Though management often spurs an organization into big data integration, management can also be big data’s greatest enemy. Upper management has a tendency to be resistant to adjustments in business processes, and many executives prefer trusting their gut rather than their data. This is even more likely when executives don’t understand the new data that they’re being presented. When executives don’t get on board with creating a data-driven, analytics-based company culture, it’s difficult for it to filter down to the rest of the organization.

Executives need to see the value of data integration if they are going to be completely on-board. That isn’t just the value to the organization, but also the value in their own day-to-day tasks. Once they see the benefits, they will be encouraged to advocate the new technology.

Integrating big data with existing business processes

The very nature of big data analysis may require that an organization modify its existing business processes from the ground up. However, many organizations aren’t willing to do this; instead, they want their existing processes to remain largely unmodified. This can result in “Frankenstein’s monster” business processes, which are ill-suited to meeting the organization’s goals.

To truly embrace big data, organizations have to be willing to revamp and modify their business processes from the beginning. Without this, big data will only introduce complications and have limited utility.

Moving too fast with big data integration

A major reason why big data integrations fail is that companies begin in a way that is overly ambitious. A company may want to transition the entirety of their organization towards big data, through a combination of software development and modified business processes. Transitioning in this way makes sense for a business that wants to take full advantage of big data right away, but it seldom works that way. Instead, it leads to an overwhelmed organization that can’t properly adjust to the shift.

By starting small and eventually leading to a full transition, an organization is able to better adjust to each step-by-step change. Organizations can grow their big data adoption incrementally and organically, adjusting as they need to, and scaling at their own pace.

The recipe for a successful big data transition

Companies have to be extremely conscientious when planning their big data efforts. Most importantly, they need to keep results in mind. What is the organization hoping to provide to itself through a data transition? Is it switching to big data for a specific reason, or is it simply switching because it knows that big data is the way to the future?

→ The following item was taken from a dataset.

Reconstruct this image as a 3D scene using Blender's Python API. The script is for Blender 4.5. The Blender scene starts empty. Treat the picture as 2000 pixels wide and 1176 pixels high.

Ultimately, organizations often find that their integration projects fail because they are ill-prepared to take advantage of the new technology. By adopting vastly new data analysis processes — and grafting them roughly over existing organizational procedures — a business can become overwhelmed with its new technology and fail to adequately adopt it.

Businesses that are able to take their transition slowly and learn from each step are more likely to be able to successfully complete the transition — especially if they have the support of upper management and their software development team.